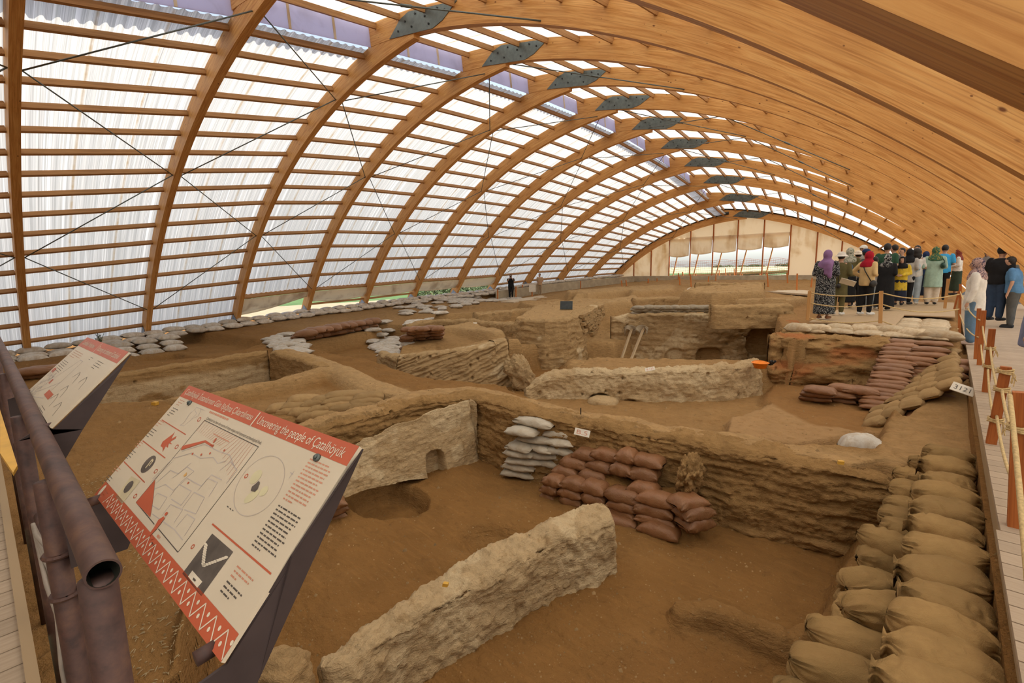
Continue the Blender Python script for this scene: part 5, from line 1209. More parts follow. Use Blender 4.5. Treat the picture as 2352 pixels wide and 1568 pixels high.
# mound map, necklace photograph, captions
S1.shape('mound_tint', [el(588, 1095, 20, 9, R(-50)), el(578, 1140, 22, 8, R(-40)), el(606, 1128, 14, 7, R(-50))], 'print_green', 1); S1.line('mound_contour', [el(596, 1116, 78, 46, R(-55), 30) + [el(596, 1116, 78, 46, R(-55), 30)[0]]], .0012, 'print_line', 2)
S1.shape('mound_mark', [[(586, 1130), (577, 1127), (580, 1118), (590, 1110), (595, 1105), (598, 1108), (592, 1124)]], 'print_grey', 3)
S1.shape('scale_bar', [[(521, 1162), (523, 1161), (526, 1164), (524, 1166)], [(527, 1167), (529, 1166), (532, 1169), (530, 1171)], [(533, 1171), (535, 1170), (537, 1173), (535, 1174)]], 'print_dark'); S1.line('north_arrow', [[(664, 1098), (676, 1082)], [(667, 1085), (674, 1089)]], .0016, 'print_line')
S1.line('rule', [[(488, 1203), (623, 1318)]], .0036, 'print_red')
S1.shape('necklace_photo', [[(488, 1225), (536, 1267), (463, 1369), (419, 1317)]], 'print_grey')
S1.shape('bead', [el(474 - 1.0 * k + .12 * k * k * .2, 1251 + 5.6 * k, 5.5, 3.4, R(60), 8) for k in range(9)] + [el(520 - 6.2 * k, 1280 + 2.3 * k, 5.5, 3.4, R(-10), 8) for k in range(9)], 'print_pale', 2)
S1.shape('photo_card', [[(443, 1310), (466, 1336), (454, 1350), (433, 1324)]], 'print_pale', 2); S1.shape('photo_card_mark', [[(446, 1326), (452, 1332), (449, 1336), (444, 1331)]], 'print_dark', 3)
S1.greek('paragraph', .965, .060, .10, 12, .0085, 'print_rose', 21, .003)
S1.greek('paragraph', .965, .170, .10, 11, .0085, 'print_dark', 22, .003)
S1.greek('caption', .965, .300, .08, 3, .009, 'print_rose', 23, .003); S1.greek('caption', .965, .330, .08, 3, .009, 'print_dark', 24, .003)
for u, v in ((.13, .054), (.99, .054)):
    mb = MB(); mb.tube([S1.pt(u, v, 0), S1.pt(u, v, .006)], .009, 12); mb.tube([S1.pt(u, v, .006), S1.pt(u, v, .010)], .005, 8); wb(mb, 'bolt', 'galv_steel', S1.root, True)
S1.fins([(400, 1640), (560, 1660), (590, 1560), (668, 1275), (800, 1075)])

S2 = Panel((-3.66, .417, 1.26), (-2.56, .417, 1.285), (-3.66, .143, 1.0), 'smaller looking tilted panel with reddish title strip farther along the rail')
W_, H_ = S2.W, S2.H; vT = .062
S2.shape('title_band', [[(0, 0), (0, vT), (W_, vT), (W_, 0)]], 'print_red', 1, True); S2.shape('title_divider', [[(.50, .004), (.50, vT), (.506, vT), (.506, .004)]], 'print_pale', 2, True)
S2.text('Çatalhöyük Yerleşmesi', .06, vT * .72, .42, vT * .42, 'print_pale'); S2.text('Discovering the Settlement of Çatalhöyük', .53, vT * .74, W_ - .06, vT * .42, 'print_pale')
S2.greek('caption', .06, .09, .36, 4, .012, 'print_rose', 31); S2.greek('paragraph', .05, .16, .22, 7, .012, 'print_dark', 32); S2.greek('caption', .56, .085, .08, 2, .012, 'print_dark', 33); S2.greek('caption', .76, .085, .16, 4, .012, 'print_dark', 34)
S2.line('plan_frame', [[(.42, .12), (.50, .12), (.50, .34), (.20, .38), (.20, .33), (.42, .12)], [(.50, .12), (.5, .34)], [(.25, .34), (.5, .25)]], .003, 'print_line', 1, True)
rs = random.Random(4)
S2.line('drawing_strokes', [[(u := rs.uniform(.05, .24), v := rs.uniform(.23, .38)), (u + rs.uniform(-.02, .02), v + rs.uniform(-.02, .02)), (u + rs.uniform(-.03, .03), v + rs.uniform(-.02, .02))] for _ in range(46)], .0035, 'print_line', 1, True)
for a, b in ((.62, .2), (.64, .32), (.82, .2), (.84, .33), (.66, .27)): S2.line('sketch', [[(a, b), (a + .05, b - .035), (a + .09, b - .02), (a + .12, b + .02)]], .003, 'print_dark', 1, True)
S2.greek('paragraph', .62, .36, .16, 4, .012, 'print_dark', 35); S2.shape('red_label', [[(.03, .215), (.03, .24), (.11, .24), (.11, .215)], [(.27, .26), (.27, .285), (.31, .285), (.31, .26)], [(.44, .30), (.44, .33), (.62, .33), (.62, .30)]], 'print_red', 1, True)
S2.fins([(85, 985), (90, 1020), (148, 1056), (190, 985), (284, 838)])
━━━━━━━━
Task details: Omitting all images, print the listing exactly.

Complete output:
Continue the Blender Python script for this scene: part 5, from line 1209. More parts follow. Use Blender 4.5. Treat the picture as 2352 pixels wide and 1568 pixels high.
# mound map, necklace photograph, captions
S1.shape('mound_tint', [el(588, 1095, 20, 9, R(-50)), el(578, 1140, 22, 8, R(-40)), el(606, 1128, 14, 7, R(-50))], 'print_green', 1); S1.line('mound_contour', [el(596, 1116, 78, 46, R(-55), 30) + [el(596, 1116, 78, 46, R(-55), 30)[0]]], .0012, 'print_line', 2)
S1.shape('mound_mark', [[(586, 1130), (577, 1127), (580, 1118), (590, 1110), (595, 1105), (598, 1108), (592, 1124)]], 'print_grey', 3)
S1.shape('scale_bar', [[(521, 1162), (523, 1161), (526, 1164), (524, 1166)], [(527, 1167), (529, 1166), (532, 1169), (530, 1171)], [(533, 1171), (535, 1170), (537, 1173), (535, 1174)]], 'print_dark'); S1.line('north_arrow', [[(664, 1098), (676, 1082)], [(667, 1085), (674, 1089)]], .0016, 'print_line')
S1.line('rule', [[(488, 1203), (623, 1318)]], .0036, 'print_red')
S1.shape('necklace_photo', [[(488, 1225), (536, 1267), (463, 1369), (419, 1317)]], 'print_grey')
S1.shape('bead', [el(474 - 1.0 * k + .12 * k * k * .2, 1251 + 5.6 * k, 5.5, 3.4, R(60), 8) for k in range(9)] + [el(520 - 6.2 * k, 1280 + 2.3 * k, 5.5, 3.4, R(-10), 8) for k in range(9)], 'print_pale', 2)
S1.shape('photo_card', [[(443, 1310), (466, 1336), (454, 1350), (433, 1324)]], 'print_pale', 2); S1.shape('photo_card_mark', [[(446, 1326), (452, 1332), (449, 1336), (444, 1331)]], 'print_dark', 3)
S1.greek('paragraph', .965, .060, .10, 12, .0085, 'print_rose', 21, .003)
S1.greek('paragraph', .965, .170, .10, 11, .0085, 'print_dark', 22, .003)
S1.greek('caption', .965, .300, .08, 3, .009, 'print_rose', 23, .003); S1.greek('caption', .965, .330, .08, 3, .009, 'print_dark', 24, .003)
for u, v in ((.13, .054), (.99, .054)):
    mb = MB(); mb.tube([S1.pt(u, v, 0), S1.pt(u, v, .006)], .009, 12); mb.tube([S1.pt(u, v, .006), S1.pt(u, v, .010)], .005, 8); wb(mb, 'bolt', 'galv_steel', S1.root, True)
S1.fins([(400, 1640), (560, 1660), (590, 1560), (668, 1275), (800, 1075)])

S2 = Panel((-3.66, .417, 1.26), (-2.56, .417, 1.285), (-3.66, .143, 1.0), 'smaller looking tilted panel with reddish title strip farther along the rail')
W_, H_ = S2.W, S2.H; vT = .062
S2.shape('title_band', [[(0, 0), (0, vT), (W_, vT), (W_, 0)]], 'print_red', 1, True); S2.shape('title_divider', [[(.50, .004), (.50, vT), (.506, vT), (.506, .004)]], 'print_pale', 2, True)
S2.text('Çatalhöyük Yerleşmesi', .06, vT * .72, .42, vT * .42, 'print_pale'); S2.text('Discovering the Settlement of Çatalhöyük', .53, vT * .74, W_ - .06, vT * .42, 'print_pale')
S2.greek('caption', .06, .09, .36, 4, .012, 'print_rose', 31); S2.greek('paragraph', .05, .16, .22, 7, .012, 'print_dark', 32); S2.greek('caption', .56, .085, .08, 2, .012, 'print_dark', 33); S2.greek('caption', .76, .085, .16, 4, .012, 'print_dark', 34)
S2.line('plan_frame', [[(.42, .12), (.50, .12), (.50, .34), (.20, .38), (.20, .33), (.42, .12)], [(.50, .12), (.5, .34)], [(.25, .34), (.5, .25)]], .003, 'print_line', 1, True)
rs = random.Random(4)
S2.line('drawing_strokes', [[(u := rs.uniform(.05, .24), v := rs.uniform(.23, .38)), (u + rs.uniform(-.02, .02), v + rs.uniform(-.02, .02)), (u + rs.uniform(-.03, .03), v + rs.uniform(-.02, .02))] for _ in range(46)], .0035, 'print_line', 1, True)
for a, b in ((.62, .2), (.64, .32), (.82, .2), (.84, .33), (.66, .27)): S2.line('sketch', [[(a, b), (a + .05, b - .035), (a + .09, b - .02), (a + .12, b + .02)]], .003, 'print_dark', 1, True)
S2.greek('paragraph', .62, .36, .16, 4, .012, 'print_dark', 35); S2.shape('red_label', [[(.03, .215), (.03, .24), (.11, .24), (.11, .215)], [(.27, .26), (.27, .285), (.31, .285), (.31, .26)], [(.44, .30), (.44, .33), (.62, .33), (.62, .30)]], 'print_red', 1, True)
S2.fins([(85, 985), (90, 1020), (148, 1056), (190, 985), (284, 838)])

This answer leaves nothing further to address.